Publié le 10 février 2015 dans Contes et récits de notre pays de Joux

Un petit peu moderne peut-être...

    Ce n'est pas à proprement parler un conte, c'est bien plutôt l'une de ces tranches de morale que l'on aimait tant à asséner aux enfants autrefois, en leur bourrant leurs souliers autant de petits Jésus que de cadeaux, et où surtout l'on ne craignait pas la saturation, encore et encore. Jusqu'à plus soif. 
    Cette histoire, mise en page par Félix Bungener, en partie peut-être grâce à des contes liés au sapin de Noël qui couraient déjà le monde, fut publiée en 1859 par les Editions Bridel à Lausanne. Elle reste intéressante parce que malgré tout le fatras moralisateur  qui l'accompagne, elle fait état de l'arbre de Noël et que celui-ci semble déjà bien implanté dans nos régions. 
    1859. Ce ne sont certes pas là les débuts de cette coutume d'aller chercher un arbre dans la forêt, un sapin de préférence, les jours qui précèdent Noël, de le décorer et puis d'y mettre des bougies. Divers écrits font état de la première apparition de l'arbre lors des fêtes de la nativité, et cela à Lausanne, en 1831. Plus anciennement encore, en 1813 à Yverdon, où, par une lettre adressée à ses parents, un pensionnaire  de l'institut Pestalozzi, raconte une fête de Noël où il y a déjà l'arbre:

                                                               Yverdon, le 6 février 1813
    Mes chers parents,

    Je veux à présent vous écrire la description de Noël, du nouvel an et de l'anniversaire de Mr. Pestalozzi, comme je vous l'ai promis dans ma dernière lettre. La veille de Noël, nous avons été à la salle de prière comme l'autre année; il y avait au milieu de la chambre un grand sapin, qui était tout illuminé et où pendaient différentes choses; dans le fond de la chambre, etc... 

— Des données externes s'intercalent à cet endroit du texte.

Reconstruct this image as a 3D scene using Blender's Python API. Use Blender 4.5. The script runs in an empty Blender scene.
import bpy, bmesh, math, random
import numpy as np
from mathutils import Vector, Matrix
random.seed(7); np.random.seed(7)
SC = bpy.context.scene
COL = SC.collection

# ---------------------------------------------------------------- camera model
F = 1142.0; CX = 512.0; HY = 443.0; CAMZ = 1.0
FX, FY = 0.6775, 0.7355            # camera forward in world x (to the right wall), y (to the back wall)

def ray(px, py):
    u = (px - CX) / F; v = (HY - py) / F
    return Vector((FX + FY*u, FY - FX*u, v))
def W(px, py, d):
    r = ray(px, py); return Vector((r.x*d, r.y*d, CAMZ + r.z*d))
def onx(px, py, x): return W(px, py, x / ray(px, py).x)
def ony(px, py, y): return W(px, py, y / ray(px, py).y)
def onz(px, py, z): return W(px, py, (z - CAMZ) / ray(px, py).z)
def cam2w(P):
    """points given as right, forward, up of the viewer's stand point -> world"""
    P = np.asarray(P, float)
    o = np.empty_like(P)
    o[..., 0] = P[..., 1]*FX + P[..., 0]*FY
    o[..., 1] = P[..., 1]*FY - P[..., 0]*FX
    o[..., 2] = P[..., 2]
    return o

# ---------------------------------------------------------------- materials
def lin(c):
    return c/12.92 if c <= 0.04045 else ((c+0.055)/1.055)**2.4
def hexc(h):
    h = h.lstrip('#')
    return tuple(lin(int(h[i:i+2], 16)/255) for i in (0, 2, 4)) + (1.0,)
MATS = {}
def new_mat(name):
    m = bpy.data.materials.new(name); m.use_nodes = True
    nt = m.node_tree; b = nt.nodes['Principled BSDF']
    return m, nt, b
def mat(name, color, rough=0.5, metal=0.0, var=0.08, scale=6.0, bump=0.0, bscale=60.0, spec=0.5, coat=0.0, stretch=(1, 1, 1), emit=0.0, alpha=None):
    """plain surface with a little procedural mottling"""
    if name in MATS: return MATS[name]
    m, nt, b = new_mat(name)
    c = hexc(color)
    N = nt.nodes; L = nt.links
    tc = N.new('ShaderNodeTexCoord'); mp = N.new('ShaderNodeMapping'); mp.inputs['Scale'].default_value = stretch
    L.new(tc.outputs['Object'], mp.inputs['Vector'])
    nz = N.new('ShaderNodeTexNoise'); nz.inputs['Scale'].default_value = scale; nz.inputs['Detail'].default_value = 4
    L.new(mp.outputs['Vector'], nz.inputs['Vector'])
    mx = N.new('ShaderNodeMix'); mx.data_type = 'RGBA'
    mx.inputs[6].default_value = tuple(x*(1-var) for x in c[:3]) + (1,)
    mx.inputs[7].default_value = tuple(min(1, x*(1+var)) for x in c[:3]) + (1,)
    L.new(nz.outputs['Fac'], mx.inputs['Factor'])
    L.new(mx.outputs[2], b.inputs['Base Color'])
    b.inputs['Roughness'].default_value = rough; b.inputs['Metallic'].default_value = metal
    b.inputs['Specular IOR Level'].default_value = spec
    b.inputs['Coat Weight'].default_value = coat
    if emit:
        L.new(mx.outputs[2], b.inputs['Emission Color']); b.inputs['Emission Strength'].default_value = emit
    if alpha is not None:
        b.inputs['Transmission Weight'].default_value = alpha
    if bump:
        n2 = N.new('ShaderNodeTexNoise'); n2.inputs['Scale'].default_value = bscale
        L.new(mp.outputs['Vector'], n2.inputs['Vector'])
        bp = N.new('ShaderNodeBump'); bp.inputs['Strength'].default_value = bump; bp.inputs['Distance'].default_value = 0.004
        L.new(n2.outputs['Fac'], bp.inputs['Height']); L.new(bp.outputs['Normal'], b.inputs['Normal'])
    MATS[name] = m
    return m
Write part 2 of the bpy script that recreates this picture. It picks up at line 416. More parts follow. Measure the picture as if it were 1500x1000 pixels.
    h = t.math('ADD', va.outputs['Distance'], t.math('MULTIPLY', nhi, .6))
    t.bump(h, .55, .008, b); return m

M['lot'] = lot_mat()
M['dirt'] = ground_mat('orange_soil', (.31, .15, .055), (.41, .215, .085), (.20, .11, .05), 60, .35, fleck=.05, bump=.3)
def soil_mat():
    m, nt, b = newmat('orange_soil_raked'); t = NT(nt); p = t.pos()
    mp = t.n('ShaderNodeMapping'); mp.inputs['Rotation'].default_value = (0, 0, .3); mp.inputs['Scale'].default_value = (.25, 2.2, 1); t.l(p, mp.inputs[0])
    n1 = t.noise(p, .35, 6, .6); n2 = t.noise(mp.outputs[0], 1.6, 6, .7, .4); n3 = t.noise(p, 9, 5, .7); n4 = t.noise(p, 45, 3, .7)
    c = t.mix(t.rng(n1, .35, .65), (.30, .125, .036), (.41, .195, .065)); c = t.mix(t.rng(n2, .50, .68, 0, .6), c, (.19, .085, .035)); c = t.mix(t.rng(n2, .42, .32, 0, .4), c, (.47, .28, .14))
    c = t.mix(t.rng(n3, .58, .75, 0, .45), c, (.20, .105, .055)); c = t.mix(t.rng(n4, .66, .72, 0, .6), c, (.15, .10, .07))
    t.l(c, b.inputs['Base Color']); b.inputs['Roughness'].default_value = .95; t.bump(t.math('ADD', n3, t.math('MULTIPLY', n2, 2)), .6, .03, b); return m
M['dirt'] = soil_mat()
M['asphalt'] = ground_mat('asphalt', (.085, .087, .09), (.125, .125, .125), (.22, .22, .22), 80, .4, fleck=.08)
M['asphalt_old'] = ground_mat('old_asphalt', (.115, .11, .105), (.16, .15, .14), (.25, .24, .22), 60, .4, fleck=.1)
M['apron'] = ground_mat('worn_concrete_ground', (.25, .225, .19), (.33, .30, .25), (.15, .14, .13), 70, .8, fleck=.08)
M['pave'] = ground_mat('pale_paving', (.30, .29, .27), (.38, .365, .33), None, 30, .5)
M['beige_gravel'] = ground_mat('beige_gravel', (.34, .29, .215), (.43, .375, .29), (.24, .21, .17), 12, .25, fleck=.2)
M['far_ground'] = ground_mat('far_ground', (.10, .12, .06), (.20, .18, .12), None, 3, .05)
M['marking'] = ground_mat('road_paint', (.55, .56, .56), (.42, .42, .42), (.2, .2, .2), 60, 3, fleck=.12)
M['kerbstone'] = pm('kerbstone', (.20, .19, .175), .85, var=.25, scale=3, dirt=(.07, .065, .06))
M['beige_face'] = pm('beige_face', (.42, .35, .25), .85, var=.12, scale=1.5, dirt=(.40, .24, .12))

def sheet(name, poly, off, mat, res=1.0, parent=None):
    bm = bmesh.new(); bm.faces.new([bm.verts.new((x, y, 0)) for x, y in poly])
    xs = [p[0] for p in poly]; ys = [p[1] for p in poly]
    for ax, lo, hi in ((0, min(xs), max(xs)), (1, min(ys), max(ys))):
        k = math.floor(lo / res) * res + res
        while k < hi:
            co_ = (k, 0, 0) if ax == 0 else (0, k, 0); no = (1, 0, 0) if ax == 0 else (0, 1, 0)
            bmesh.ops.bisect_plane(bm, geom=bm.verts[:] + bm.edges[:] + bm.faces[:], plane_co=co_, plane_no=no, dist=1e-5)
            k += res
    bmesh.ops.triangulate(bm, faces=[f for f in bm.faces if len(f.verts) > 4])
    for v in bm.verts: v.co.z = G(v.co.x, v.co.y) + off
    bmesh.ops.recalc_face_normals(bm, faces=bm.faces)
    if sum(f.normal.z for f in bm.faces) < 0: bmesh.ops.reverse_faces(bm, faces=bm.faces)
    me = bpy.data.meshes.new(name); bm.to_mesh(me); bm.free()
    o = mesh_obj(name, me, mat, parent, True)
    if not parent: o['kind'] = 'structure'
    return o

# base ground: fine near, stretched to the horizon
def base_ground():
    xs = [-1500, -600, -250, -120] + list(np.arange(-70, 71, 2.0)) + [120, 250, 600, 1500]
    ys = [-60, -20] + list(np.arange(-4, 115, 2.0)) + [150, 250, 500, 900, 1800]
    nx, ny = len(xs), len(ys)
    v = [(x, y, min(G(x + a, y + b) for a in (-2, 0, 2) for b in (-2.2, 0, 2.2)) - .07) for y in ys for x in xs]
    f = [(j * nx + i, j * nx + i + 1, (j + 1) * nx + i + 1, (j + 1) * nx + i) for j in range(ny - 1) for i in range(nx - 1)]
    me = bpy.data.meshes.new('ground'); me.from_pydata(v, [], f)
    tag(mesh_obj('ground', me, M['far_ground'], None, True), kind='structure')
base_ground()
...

    On le voit donc, Yverdon précéda Lausanne, et bien entendu, c'est à n'en pas douter, la Vallée de Joux où l'arbre put être connu au milieu du XIXe siècle. 
    Apparut-il aux Mollards des Aubert peu après, puisque c'est dans la bibliothèque de la vieille bâtisse que fut retrouvé le petit opuscule que vous pourrez lire ci-dessous. C'est que là-haut, et même qu'on était religieux jusqu'au bout des ongles, et austère à un point que l'on n'imagine plus, il se peut qu'ils aient quand même, ne serait-ce que pour les enfants, opté pour cette nouvelle coutume venue d'Allemagne:  couper un arbre en ces jours de décembre, le mettre dans la pièce où l'on se tient, et enfin le décorer de différentes manières, celles-ci ayant pu évoluer au cours des âges. 
    Un sapin dans la maison des Mollards. Simple supposition, bien entendu. Mais voilà de quoi réjouir cette grande et très prude maison où les lectures ne concernent pratiquement que des livres religieux où leur nombre égalait bien ceux que pouvait contenir une bibliothèque de village, si même il ne le dépassait pas! 
    On prendra donc ce petit opuscule comme une pièce véritablement historique, qui prouve de manière certaine qu'en ce temps-là, légèrement après le milieu du XIXe siècle, la coutume de l'arbre était bien établie. Et que l'on ait voulu tout ramener au petit Jésus, n'empêcha jamais les enfants de lorgner plutôt les cadeaux et ces mille choses qui pendaient aux branches de l'arbre. Si beau. Si chaleureux. Et bien entendu, auraient énoncé certains prédicateurs pour lesquels la rigueur la plus absolue était la seule voie possible en notre existence humaine, si païen!